Problem to solve>
Write out each line exactly as it stands, please.

Given material>
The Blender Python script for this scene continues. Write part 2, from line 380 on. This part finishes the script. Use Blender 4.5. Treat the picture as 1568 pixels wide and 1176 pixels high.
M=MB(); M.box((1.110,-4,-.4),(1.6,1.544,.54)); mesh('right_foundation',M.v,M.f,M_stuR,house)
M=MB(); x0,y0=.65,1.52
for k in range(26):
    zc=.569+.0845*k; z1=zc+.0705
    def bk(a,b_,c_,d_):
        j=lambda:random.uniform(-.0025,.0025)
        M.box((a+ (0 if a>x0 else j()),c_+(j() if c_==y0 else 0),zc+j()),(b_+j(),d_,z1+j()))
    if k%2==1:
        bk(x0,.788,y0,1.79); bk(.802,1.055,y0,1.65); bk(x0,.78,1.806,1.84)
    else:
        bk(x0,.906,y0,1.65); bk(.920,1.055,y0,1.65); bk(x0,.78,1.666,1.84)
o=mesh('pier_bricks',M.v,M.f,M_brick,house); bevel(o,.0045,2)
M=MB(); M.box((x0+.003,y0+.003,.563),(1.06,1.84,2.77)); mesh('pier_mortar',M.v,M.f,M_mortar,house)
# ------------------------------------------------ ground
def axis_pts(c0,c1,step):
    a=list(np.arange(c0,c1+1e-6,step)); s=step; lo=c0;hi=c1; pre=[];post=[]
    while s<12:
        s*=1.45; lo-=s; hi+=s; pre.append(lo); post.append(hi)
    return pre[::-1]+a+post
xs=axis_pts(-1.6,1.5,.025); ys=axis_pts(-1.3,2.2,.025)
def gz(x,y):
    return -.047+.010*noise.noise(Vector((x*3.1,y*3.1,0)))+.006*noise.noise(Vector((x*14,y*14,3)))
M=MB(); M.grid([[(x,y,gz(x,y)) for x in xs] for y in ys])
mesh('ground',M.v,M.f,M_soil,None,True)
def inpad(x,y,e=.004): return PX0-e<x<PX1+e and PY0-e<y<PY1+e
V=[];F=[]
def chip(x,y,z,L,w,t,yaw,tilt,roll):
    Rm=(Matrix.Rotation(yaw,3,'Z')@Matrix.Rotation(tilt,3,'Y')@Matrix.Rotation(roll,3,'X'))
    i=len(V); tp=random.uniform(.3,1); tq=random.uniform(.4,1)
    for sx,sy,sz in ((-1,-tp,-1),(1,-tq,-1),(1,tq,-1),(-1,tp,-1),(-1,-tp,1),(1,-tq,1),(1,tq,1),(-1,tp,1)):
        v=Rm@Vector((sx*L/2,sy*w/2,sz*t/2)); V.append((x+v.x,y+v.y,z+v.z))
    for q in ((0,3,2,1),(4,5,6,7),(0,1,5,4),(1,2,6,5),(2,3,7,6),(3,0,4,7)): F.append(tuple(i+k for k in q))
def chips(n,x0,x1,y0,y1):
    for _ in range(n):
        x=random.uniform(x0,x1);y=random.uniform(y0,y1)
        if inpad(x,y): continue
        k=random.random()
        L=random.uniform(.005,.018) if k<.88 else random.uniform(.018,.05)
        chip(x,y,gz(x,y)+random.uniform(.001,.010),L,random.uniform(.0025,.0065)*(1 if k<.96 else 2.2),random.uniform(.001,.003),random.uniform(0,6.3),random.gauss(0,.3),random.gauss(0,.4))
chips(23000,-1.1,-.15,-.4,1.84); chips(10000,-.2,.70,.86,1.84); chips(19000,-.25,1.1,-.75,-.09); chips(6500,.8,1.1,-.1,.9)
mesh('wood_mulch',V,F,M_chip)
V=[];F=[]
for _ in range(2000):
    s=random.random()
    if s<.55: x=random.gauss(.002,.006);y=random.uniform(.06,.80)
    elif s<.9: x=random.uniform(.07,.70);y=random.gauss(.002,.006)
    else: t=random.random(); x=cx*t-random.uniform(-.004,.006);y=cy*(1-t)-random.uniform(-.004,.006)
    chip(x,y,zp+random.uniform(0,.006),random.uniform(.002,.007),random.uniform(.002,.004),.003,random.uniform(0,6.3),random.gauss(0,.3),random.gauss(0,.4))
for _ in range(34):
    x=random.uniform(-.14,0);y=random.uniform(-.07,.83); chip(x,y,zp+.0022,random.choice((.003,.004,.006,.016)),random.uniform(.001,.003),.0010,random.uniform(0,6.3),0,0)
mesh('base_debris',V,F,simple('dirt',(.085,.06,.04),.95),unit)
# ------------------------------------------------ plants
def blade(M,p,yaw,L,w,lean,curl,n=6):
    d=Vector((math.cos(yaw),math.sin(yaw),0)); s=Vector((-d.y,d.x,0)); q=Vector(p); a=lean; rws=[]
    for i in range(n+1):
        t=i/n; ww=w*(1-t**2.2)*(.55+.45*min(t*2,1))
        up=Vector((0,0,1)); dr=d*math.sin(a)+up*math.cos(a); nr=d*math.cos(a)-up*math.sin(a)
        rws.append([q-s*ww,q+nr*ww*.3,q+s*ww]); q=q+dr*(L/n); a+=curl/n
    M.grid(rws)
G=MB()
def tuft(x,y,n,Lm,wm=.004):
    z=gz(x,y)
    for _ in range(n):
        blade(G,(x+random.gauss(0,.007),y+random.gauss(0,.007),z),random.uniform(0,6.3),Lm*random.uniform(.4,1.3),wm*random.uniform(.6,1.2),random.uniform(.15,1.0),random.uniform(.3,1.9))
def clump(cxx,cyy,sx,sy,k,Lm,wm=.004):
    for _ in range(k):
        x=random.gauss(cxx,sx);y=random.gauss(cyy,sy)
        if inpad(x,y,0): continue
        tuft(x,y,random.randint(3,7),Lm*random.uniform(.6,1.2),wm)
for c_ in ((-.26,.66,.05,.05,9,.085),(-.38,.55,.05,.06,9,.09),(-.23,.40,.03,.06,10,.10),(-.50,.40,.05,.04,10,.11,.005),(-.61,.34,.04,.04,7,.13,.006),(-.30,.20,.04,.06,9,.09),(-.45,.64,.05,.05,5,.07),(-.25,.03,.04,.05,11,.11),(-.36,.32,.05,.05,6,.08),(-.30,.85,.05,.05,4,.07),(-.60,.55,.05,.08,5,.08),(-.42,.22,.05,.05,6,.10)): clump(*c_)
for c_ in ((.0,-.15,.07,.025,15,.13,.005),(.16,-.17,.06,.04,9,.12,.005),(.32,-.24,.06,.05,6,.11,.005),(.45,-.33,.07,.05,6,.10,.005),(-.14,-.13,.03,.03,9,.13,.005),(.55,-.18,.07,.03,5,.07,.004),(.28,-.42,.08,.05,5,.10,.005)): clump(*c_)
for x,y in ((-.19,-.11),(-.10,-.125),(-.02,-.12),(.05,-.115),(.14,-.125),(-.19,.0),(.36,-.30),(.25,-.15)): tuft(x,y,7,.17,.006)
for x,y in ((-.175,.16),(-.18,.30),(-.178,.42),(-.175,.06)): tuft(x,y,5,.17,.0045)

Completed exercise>
The Blender Python script for this scene continues. Write part 2, from line 380 on. This part finishes the script. Use Blender 4.5. Treat the picture as 1568 pixels wide and 1176 pixels high.
M=MB(); M.box((1.110,-4,-.4),(1.6,1.544,.54)); mesh('right_foundation',M.v,M.f,M_stuR,house)
M=MB(); x0,y0=.65,1.52
for k in range(26):
    zc=.569+.0845*k; z1=zc+.0705
    def bk(a,b_,c_,d_):
        j=lambda:random.uniform(-.0025,.0025)
        M.box((a+ (0 if a>x0 else j()),c_+(j() if c_==y0 else 0),zc+j()),(b_+j(),d_,z1+j()))
    if k%2==1:
        bk(x0,.788,y0,1.79); bk(.802,1.055,y0,1.65); bk(x0,.78,1.806,1.84)
    else:
        bk(x0,.906,y0,1.65); bk(.920,1.055,y0,1.65); bk(x0,.78,1.666,1.84)
o=mesh('pier_bricks',M.v,M.f,M_brick,house); bevel(o,.0045,2)
M=MB(); M.box((x0+.003,y0+.003,.563),(1.06,1.84,2.77)); mesh('pier_mortar',M.v,M.f,M_mortar,house)
# ------------------------------------------------ ground
def axis_pts(c0,c1,step):
    a=list(np.arange(c0,c1+1e-6,step)); s=step; lo=c0;hi=c1; pre=[];post=[]
    while s<12:
        s*=1.45; lo-=s; hi+=s; pre.append(lo); post.append(hi)
    return pre[::-1]+a+post
xs=axis_pts(-1.6,1.5,.025); ys=axis_pts(-1.3,2.2,.025)
def gz(x,y):
    return -.047+.010*noise.noise(Vector((x*3.1,y*3.1,0)))+.006*noise.noise(Vector((x*14,y*14,3)))
M=MB(); M.grid([[(x,y,gz(x,y)) for x in xs] for y in ys])
mesh('ground',M.v,M.f,M_soil,None,True)
def inpad(x,y,e=.004): return PX0-e<x<PX1+e and PY0-e<y<PY1+e
V=[];F=[]
def chip(x,y,z,L,w,t,yaw,tilt,roll):
    Rm=(Matrix.Rotation(yaw,3,'Z')@Matrix.Rotation(tilt,3,'Y')@Matrix.Rotation(roll,3,'X'))
    i=len(V); tp=random.uniform(.3,1); tq=random.uniform(.4,1)
    for sx,sy,sz in ((-1,-tp,-1),(1,-tq,-1),(1,tq,-1),(-1,tp,-1),(-1,-tp,1),(1,-tq,1),(1,tq,1),(-1,tp,1)):
        v=Rm@Vector((sx*L/2,sy*w/2,sz*t/2)); V.append((x+v.x,y+v.y,z+v.z))
    for q in ((0,3,2,1),(4,5,6,7),(0,1,5,4),(1,2,6,5),(2,3,7,6),(3,0,4,7)): F.append(tuple(i+k for k in q))
def chips(n,x0,x1,y0,y1):
    for _ in range(n):
        x=random.uniform(x0,x1);y=random.uniform(y0,y1)
        if inpad(x,y): continue
        k=random.random()
        L=random.uniform(.005,.018) if k<.88 else random.uniform(.018,.05)
        chip(x,y,gz(x,y)+random.uniform(.001,.010),L,random.uniform(.0025,.0065)*(1 if k<.96 else 2.2),random.uniform(.001,.003),random.uniform(0,6.3),random.gauss(0,.3),random.gauss(0,.4))
chips(23000,-1.1,-.15,-.4,1.84); chips(10000,-.2,.70,.86,1.84); chips(19000,-.25,1.1,-.75,-.09); chips(6500,.8,1.1,-.1,.9)
mesh('wood_mulch',V,F,M_chip)
V=[];F=[]
for _ in range(2000):
    s=random.random()
    if s<.55: x=random.gauss(.002,.006);y=random.uniform(.06,.80)
    elif s<.9: x=random.uniform(.07,.70);y=random.gauss(.002,.006)
    else: t=random.random(); x=cx*t-random.uniform(-.004,.006);y=cy*(1-t)-random.uniform(-.004,.006)
    chip(x,y,zp+random.uniform(0,.006),random.uniform(.002,.007),random.uniform(.002,.004),.003,random.uniform(0,6.3),random.gauss(0,.3),random.gauss(0,.4))
for _ in range(34):
    x=random.uniform(-.14,0);y=random.uniform(-.07,.83); chip(x,y,zp+.0022,random.choice((.003,.004,.006,.016)),random.uniform(.001,.003),.0010,random.uniform(0,6.3),0,0)
mesh('base_debris',V,F,simple('dirt',(.085,.06,.04),.95),unit)
# ------------------------------------------------ plants
def blade(M,p,yaw,L,w,lean,curl,n=6):
    d=Vector((math.cos(yaw),math.sin(yaw),0)); s=Vector((-d.y,d.x,0)); q=Vector(p); a=lean; rws=[]
    for i in range(n+1):
        t=i/n; ww=w*(1-t**2.2)*(.55+.45*min(t*2,1))
        up=Vector((0,0,1)); dr=d*math.sin(a)+up*math.cos(a); nr=d*math.cos(a)-up*math.sin(a)
        rws.append([q-s*ww,q+nr*ww*.3,q+s*ww]); q=q+dr*(L/n); a+=curl/n
    M.grid(rws)
G=MB()
def tuft(x,y,n,Lm,wm=.004):
    z=gz(x,y)
    for _ in range(n):
        blade(G,(x+random.gauss(0,.007),y+random.gauss(0,.007),z),random.uniform(0,6.3),Lm*random.uniform(.4,1.3),wm*random.uniform(.6,1.2),random.uniform(.15,1.0),random.uniform(.3,1.9))
def clump(cxx,cyy,sx,sy,k,Lm,wm=.004):
    for _ in range(k):
        x=random.gauss(cxx,sx);y=random.gauss(cyy,sy)
        if inpad(x,y,0): continue
        tuft(x,y,random.randint(3,7),Lm*random.uniform(.6,1.2),wm)
for c_ in ((-.26,.66,.05,.05,9,.085),(-.38,.55,.05,.06,9,.09),(-.23,.40,.03,.06,10,.10),(-.50,.40,.05,.04,10,.11,.005),(-.61,.34,.04,.04,7,.13,.006),(-.30,.20,.04,.06,9,.09),(-.45,.64,.05,.05,5,.07),(-.25,.03,.04,.05,11,.11),(-.36,.32,.05,.05,6,.08),(-.30,.85,.05,.05,4,.07),(-.60,.55,.05,.08,5,.08),(-.42,.22,.05,.05,6,.10)): clump(*c_)
for c_ in ((.0,-.15,.07,.025,15,.13,.005),(.16,-.17,.06,.04,9,.12,.005),(.32,-.24,.06,.05,6,.11,.005),(.45,-.33,.07,.05,6,.10,.005),(-.14,-.13,.03,.03,9,.13,.005),(.55,-.18,.07,.03,5,.07,.004),(.28,-.42,.08,.05,5,.10,.005)): clump(*c_)
for x,y in ((-.19,-.11),(-.10,-.125),(-.02,-.12),(.05,-.115),(.14,-.125),(-.19,.0),(.36,-.30),(.25,-.15)): tuft(x,y,7,.17,.006)
for x,y in ((-.175,.16),(-.18,.30),(-.178,.42),(-.175,.06)): tuft(x,y,5,.17,.0045)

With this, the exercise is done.